[REQUIRED TASK]
What is to be printed is the span of lines starting at the one containing "Recreate this scene" and ending at the one containing "C = S.collection", reproduced exactly with pictures left out.

<<<<

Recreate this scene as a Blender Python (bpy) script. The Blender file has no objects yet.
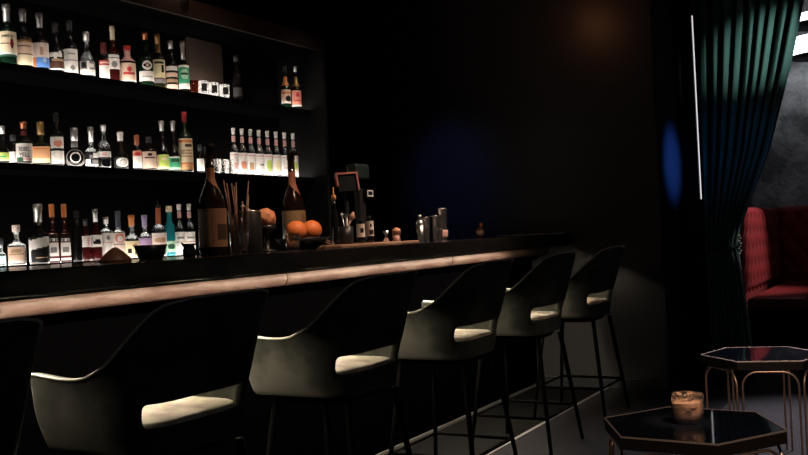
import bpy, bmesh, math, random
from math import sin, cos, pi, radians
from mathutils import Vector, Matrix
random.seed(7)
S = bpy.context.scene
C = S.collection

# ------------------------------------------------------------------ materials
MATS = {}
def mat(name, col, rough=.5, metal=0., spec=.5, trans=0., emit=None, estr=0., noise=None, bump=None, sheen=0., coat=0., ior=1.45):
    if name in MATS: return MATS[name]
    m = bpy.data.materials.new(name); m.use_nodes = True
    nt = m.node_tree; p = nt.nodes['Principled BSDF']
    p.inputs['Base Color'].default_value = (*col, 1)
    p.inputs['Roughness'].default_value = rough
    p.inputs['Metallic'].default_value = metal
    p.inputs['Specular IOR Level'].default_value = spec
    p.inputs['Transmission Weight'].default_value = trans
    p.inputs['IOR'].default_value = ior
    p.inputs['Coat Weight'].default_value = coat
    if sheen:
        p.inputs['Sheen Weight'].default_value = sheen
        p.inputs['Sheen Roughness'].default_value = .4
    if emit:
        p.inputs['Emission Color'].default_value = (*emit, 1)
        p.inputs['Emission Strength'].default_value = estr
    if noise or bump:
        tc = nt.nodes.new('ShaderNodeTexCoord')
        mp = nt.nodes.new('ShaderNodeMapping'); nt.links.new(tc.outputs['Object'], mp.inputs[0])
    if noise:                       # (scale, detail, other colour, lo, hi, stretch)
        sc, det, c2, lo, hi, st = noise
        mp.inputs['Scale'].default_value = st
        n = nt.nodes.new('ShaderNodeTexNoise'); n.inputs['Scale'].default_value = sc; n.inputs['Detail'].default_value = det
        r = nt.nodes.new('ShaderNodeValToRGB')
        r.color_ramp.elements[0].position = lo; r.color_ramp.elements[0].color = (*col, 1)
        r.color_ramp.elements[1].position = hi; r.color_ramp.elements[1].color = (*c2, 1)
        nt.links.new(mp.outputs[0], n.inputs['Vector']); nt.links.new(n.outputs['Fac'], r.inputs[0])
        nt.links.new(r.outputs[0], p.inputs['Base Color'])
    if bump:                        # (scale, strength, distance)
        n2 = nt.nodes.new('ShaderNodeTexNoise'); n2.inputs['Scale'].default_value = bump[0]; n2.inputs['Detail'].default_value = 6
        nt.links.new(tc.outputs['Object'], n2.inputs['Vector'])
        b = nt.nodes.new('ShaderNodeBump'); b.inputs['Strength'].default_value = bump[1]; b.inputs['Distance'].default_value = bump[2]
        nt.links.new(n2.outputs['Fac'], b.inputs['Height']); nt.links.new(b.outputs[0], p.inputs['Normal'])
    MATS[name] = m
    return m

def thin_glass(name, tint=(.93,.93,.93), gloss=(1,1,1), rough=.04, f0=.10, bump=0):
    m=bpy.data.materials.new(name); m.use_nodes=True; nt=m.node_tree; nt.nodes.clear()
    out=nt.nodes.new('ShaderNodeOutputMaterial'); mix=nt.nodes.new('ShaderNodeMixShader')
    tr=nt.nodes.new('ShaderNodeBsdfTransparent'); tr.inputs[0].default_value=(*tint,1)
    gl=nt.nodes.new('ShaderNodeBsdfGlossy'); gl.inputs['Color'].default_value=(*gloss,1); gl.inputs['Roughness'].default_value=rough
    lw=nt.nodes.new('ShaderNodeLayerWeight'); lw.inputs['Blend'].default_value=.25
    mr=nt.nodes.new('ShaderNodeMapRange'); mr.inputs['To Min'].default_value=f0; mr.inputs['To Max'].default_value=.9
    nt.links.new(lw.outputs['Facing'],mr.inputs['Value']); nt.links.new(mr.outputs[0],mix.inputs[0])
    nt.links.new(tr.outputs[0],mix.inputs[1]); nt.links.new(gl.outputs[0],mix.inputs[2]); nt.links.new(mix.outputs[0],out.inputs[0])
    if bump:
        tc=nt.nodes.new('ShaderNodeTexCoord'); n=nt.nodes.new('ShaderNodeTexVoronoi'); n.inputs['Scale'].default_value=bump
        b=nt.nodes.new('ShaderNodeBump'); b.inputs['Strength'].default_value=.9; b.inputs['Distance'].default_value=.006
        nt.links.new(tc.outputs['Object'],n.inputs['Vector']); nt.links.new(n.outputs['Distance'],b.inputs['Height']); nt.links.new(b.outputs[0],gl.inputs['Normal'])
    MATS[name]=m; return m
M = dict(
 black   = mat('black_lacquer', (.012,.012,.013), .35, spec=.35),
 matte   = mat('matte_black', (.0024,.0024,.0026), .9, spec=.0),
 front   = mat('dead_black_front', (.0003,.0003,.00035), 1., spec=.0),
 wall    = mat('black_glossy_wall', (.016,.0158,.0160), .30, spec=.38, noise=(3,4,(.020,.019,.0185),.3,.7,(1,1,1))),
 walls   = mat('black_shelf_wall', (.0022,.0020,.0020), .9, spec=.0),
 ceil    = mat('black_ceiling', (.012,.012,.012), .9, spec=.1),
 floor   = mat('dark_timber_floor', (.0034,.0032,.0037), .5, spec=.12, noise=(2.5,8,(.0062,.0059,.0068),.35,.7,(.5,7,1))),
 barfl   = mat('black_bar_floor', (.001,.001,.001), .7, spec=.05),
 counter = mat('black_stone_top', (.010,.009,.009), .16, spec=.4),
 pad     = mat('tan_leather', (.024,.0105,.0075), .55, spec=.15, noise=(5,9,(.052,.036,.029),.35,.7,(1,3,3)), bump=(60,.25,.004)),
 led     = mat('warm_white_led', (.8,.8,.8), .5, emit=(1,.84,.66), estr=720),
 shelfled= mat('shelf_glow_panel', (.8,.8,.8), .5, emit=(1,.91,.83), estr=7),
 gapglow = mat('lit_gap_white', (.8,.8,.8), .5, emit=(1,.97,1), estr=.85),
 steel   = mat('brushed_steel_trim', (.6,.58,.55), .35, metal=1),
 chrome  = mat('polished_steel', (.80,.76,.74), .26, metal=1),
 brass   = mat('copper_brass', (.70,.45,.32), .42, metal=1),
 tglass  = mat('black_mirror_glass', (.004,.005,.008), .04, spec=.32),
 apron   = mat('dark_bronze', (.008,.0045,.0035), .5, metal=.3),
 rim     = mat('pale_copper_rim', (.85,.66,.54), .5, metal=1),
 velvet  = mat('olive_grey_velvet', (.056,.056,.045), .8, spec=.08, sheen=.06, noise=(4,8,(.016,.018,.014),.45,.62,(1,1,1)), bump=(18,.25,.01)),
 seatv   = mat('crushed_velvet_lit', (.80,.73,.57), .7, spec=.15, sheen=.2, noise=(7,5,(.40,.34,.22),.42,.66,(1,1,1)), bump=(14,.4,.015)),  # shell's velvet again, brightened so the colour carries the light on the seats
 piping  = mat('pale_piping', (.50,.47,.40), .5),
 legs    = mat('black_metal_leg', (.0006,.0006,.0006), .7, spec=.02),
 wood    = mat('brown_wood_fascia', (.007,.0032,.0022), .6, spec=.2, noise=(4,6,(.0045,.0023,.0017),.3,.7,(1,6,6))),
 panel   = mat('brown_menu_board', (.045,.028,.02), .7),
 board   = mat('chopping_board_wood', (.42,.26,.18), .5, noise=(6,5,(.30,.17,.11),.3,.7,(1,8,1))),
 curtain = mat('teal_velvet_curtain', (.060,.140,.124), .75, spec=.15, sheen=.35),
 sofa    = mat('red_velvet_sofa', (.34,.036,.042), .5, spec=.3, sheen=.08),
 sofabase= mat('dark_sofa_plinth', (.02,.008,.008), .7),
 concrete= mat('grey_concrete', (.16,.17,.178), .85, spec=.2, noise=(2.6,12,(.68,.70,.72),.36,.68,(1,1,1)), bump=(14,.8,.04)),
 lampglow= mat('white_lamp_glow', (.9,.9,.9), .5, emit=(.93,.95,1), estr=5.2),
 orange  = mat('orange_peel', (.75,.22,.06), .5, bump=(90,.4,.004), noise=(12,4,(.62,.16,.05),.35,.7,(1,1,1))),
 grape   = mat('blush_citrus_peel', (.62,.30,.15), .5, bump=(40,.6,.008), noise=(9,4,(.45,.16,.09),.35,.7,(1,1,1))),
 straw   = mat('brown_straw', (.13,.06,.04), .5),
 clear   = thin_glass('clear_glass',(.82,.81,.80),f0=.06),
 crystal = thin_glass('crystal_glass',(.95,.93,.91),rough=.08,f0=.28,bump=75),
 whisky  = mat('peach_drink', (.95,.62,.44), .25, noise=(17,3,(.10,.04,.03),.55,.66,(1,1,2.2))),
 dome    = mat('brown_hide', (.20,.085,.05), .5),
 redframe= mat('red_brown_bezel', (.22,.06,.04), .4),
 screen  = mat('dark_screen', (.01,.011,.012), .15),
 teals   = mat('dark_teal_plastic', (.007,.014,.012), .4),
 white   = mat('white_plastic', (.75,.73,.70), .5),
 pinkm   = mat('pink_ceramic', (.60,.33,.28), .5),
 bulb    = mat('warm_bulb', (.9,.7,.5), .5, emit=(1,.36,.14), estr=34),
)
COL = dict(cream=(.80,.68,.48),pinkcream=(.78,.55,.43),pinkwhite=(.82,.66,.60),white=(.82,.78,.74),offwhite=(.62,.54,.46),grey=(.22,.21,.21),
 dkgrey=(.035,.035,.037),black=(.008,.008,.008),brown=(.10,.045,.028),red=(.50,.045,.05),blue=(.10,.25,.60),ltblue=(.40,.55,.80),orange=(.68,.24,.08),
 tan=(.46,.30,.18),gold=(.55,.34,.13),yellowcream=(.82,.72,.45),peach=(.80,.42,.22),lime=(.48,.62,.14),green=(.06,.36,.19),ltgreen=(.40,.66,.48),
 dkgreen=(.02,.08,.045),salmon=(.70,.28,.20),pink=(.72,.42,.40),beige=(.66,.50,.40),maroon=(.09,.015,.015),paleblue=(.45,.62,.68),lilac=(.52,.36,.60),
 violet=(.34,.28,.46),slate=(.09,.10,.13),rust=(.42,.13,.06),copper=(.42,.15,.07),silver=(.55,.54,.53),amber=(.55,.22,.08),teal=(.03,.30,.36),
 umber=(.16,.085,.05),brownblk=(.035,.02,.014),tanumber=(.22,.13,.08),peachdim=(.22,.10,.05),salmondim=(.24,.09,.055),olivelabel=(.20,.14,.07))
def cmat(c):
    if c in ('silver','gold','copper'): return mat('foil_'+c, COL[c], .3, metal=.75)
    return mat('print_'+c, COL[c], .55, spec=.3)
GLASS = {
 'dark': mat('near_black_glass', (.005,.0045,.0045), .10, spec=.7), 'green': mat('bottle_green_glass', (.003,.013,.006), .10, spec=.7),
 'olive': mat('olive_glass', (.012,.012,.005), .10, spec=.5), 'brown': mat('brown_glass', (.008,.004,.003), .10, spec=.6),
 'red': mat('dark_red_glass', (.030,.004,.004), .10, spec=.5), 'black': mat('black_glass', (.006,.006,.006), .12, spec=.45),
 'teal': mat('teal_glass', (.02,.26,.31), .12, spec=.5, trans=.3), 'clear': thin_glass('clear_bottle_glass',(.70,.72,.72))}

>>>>
<<<<

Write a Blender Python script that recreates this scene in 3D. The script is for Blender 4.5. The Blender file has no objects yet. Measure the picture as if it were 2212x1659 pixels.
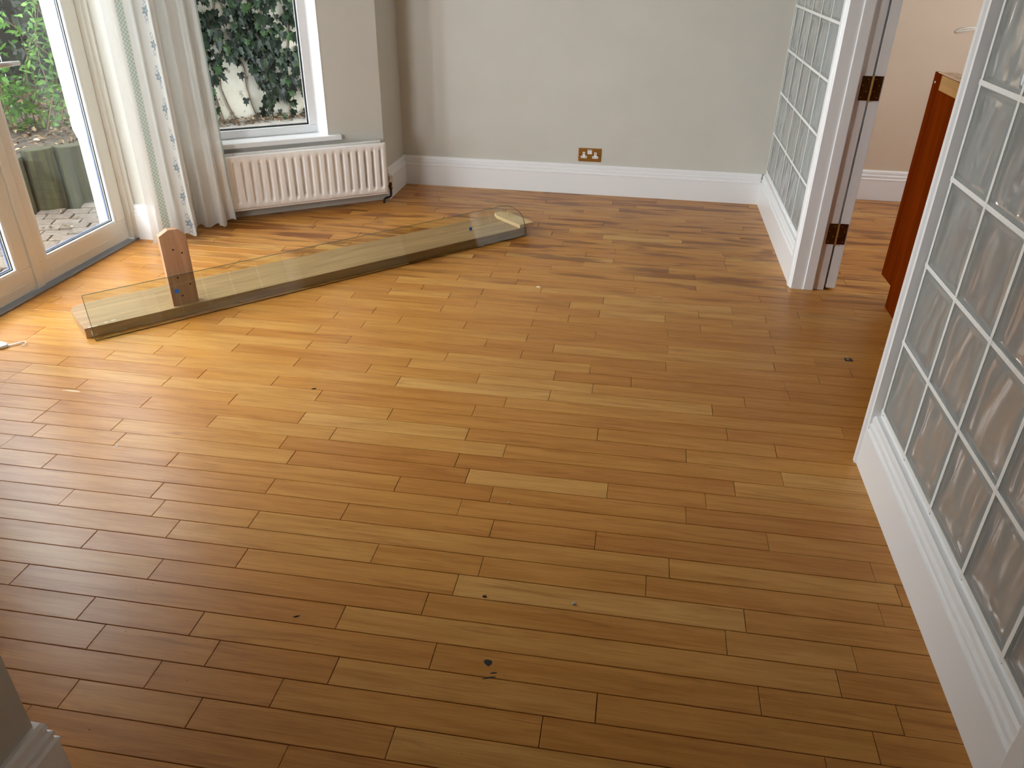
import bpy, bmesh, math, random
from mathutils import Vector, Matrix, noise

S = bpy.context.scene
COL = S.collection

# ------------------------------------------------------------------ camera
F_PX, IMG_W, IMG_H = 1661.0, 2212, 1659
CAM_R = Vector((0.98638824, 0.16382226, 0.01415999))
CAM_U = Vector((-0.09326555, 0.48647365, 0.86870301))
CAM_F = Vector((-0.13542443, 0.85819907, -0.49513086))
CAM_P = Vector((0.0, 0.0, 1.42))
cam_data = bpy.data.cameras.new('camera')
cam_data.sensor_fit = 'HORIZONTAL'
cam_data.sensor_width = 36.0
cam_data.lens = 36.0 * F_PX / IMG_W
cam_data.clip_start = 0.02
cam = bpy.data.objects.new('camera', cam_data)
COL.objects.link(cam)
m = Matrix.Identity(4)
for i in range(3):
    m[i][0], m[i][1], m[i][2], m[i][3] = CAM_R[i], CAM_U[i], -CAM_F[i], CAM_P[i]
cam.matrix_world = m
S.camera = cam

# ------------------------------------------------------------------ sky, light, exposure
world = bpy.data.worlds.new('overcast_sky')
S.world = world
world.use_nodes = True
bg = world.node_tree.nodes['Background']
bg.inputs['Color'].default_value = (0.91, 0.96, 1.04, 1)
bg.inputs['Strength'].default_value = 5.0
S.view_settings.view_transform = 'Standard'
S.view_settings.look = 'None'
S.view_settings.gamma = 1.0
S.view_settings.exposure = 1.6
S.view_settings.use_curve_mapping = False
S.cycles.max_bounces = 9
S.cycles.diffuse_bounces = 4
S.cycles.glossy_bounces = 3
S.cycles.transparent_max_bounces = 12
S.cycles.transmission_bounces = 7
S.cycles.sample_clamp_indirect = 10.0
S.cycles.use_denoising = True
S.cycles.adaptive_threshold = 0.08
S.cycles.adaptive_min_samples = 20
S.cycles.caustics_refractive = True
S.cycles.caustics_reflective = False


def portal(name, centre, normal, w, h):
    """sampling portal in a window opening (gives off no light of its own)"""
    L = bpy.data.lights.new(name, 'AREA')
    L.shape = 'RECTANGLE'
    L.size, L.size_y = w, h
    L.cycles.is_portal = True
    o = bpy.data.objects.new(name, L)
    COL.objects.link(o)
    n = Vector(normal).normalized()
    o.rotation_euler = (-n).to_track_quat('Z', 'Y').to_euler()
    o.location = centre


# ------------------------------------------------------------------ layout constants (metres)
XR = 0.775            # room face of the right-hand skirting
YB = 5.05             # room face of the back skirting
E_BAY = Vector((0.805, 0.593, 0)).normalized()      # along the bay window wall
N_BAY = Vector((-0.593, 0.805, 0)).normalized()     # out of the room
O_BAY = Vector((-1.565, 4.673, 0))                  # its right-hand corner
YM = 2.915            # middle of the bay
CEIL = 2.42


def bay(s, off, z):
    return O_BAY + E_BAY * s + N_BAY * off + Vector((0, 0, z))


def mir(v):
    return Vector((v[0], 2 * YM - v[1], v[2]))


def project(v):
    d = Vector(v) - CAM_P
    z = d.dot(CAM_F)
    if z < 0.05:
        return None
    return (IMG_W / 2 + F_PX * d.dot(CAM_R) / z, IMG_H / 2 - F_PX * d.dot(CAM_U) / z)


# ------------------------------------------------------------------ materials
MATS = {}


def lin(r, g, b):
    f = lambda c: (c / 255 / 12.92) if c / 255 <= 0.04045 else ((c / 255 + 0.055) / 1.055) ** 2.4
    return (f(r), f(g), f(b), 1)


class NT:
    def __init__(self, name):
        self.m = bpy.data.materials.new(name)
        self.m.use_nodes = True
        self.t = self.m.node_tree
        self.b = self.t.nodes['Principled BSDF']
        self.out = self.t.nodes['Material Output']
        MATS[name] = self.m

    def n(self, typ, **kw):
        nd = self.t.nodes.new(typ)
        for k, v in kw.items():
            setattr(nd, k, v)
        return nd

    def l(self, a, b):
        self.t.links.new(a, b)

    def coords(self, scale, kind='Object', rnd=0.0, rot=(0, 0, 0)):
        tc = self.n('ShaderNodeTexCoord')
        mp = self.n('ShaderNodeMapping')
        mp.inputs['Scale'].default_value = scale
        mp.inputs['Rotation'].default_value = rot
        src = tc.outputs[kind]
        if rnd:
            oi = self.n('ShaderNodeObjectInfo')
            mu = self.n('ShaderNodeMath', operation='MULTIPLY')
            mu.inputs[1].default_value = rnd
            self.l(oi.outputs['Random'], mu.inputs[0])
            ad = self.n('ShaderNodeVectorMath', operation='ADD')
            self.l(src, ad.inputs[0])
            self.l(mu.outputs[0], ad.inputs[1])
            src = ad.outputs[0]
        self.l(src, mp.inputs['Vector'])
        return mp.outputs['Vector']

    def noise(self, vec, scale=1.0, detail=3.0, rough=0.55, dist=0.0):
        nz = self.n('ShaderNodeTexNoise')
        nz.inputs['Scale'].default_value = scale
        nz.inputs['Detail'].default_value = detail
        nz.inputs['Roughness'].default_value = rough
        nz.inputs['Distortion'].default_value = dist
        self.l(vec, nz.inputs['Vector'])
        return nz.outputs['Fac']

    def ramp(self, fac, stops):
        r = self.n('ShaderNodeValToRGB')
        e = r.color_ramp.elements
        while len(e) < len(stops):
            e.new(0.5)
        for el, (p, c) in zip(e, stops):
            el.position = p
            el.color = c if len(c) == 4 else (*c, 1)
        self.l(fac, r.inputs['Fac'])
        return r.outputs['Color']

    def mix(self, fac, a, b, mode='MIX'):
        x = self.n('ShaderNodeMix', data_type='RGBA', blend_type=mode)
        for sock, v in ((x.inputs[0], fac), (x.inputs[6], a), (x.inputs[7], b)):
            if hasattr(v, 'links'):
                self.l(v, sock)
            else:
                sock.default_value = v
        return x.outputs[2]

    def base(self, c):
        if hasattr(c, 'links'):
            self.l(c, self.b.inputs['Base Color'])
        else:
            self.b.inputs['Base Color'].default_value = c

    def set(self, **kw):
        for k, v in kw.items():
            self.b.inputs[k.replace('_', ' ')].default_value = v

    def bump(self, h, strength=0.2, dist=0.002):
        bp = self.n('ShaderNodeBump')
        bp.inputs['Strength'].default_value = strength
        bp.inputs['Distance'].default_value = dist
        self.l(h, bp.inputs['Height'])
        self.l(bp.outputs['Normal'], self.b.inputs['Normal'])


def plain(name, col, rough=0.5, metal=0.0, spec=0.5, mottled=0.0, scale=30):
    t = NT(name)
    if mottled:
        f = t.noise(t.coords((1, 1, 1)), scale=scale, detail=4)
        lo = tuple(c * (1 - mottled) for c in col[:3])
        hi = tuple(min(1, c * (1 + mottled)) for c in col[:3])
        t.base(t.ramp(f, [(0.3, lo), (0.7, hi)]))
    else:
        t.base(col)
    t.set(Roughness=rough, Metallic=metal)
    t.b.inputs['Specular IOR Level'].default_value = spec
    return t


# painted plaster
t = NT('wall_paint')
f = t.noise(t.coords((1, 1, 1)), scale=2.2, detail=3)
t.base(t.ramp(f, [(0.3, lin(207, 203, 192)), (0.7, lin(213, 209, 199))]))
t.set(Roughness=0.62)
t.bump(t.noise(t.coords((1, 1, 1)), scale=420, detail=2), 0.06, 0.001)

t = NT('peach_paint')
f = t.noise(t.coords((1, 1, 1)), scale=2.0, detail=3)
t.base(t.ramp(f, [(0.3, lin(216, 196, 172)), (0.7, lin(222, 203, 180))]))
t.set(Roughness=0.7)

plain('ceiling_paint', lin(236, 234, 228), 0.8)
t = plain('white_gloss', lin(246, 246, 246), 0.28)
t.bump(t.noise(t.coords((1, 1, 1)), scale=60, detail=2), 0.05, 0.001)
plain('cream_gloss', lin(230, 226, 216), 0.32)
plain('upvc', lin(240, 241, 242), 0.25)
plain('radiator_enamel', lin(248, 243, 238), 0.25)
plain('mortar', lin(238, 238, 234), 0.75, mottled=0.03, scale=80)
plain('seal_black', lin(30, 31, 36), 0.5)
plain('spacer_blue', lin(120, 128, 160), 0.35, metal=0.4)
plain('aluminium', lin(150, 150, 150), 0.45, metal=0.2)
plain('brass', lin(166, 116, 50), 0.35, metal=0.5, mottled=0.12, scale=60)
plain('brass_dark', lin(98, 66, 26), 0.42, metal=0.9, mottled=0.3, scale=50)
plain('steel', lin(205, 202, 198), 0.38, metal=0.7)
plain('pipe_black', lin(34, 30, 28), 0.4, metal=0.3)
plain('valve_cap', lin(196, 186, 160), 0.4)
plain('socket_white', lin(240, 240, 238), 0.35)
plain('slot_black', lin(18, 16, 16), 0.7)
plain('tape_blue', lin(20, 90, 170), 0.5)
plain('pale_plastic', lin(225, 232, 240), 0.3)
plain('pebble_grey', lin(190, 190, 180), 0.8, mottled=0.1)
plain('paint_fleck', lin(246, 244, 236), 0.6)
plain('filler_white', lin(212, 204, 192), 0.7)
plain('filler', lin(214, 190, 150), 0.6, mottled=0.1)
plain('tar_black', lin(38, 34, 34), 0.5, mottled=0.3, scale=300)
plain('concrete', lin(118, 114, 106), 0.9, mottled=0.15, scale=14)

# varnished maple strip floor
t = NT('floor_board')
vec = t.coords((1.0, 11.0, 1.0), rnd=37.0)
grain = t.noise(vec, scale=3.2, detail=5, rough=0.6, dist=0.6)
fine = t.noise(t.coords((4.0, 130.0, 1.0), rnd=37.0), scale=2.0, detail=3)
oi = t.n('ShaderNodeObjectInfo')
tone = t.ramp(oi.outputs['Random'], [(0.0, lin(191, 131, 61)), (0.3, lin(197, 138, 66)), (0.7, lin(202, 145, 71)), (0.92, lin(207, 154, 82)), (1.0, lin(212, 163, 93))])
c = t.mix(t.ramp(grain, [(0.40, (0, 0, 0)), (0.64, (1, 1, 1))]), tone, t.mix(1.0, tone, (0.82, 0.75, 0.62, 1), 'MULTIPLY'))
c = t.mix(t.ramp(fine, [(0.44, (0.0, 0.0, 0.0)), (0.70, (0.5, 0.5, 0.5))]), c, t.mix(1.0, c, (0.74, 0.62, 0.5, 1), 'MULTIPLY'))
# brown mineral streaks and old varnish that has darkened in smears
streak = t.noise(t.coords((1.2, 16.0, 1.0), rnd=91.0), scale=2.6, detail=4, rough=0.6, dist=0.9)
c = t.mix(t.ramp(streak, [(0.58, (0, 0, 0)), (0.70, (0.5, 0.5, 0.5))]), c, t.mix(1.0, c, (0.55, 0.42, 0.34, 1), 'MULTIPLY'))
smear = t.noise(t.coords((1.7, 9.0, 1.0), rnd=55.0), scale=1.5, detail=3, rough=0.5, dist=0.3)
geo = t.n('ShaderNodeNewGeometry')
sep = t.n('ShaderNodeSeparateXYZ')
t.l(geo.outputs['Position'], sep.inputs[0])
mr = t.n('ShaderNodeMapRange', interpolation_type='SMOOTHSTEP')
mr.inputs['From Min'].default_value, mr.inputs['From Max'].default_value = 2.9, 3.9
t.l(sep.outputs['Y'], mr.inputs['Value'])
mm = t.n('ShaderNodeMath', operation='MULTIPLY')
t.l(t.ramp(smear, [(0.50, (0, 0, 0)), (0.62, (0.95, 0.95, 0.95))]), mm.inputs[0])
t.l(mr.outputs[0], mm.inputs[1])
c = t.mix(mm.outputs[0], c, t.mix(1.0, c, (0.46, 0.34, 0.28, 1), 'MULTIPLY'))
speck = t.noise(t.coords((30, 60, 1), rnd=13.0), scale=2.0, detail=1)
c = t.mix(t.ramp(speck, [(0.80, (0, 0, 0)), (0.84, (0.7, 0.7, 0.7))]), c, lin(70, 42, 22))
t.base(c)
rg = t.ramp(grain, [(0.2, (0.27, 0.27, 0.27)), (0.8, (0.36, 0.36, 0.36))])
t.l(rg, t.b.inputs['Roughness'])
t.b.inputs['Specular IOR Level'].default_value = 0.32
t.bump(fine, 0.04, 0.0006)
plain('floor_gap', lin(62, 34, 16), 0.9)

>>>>

[CORRECT RESULT]
Recreate this scene as a Blender Python (bpy) script. The Blender file has no objects yet.
import bpy, bmesh, math, random
from math import sin, cos, pi, radians
from mathutils import Vector, Matrix
random.seed(7)
S = bpy.context.scene
C = S.collection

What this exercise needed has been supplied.